New Zealand's one-day woes continued into a ninth straight game as their batting failed to cope with moist early-morning conditions in Vadodara. Zaheer Khan, coming back after injury, and Munaf Patel swung and seamed the ball all right, but New Zealand will look back at how unremarkable their response was. With the pitch easing out in the afternoon, Gautam Gambhir made the chase look ridiculously easy, becoming only the eighth captain to score centuries in back-to-back ODIs.
From the time he won the toss and put New Zealand in, Gambhir hardly put a foot wrong, keeping his perfect captaincy record and India's unbeaten home season intact. New Zealand's openers gifted their wickets, the middle order went into a shell, and even though James Franklin and Nathan McCullum added 94 for the eighth wicket, it was never going to be enough. Not with Gambhir making room and peppering the off side with drives and cuts, bringing up his fifty in 30 balls, out of India's 64 then.
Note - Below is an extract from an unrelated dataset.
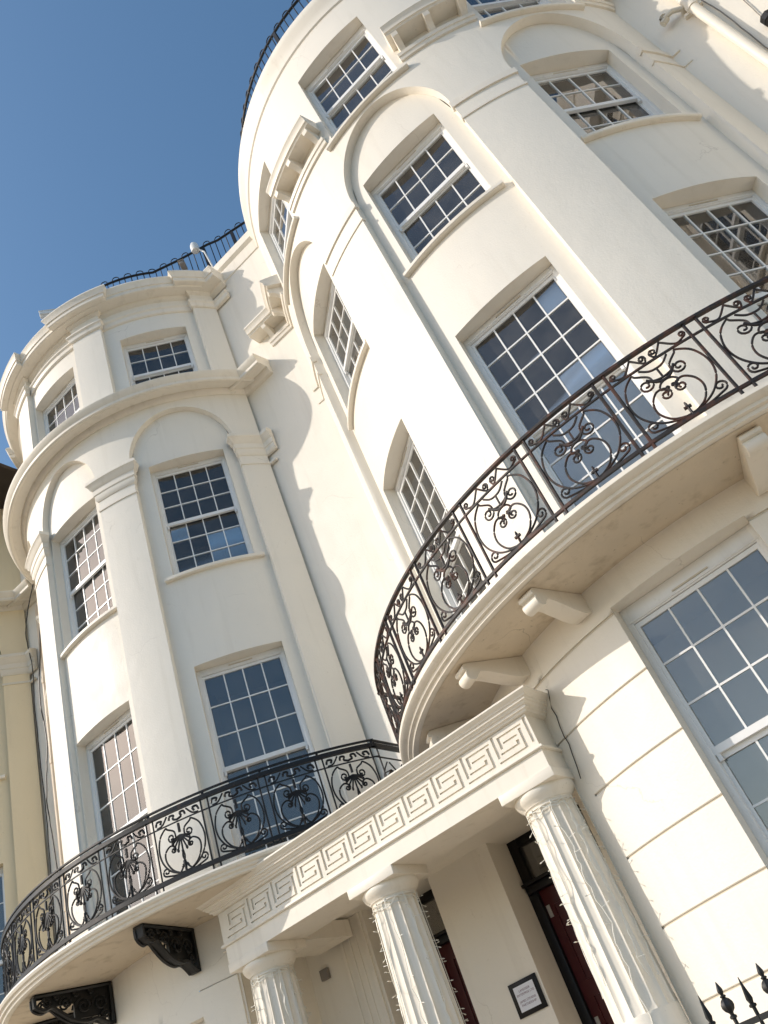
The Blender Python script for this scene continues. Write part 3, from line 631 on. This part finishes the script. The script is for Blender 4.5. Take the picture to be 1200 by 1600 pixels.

Watching Gambhir bat, the struggle New Zealand went through early in the morning seemed far away. Brendon McCullum, making a comeback himself, laid out a welcome mat for Zaheer, guiding a widish delivery straight to second slip. Martin Guptill ran himself out soon after.
Between those dismissals, Williamson set the template for the day. His front foot went across to the first ball he faced. It swung in enough down the leg side to be called a wide, but Williamson had fallen over trying to correct the movement. Neither Williamson nor Ross Taylor could get rid of that tendency during their short stays. Taylor's wicket, though, came in a tame fashion as he tried drive Zaheer on the up. The shot was played away from his body, and an inside edge ensued.
Taylor's No. 4 position has been a matter of debate, with arguments that he should take more responsibility and bat at No. 3. Williamson's inability to counterattack only seemed to highlight that notion. For the third game running, he got off to a slow start, and did little to hit Munaf off his plan.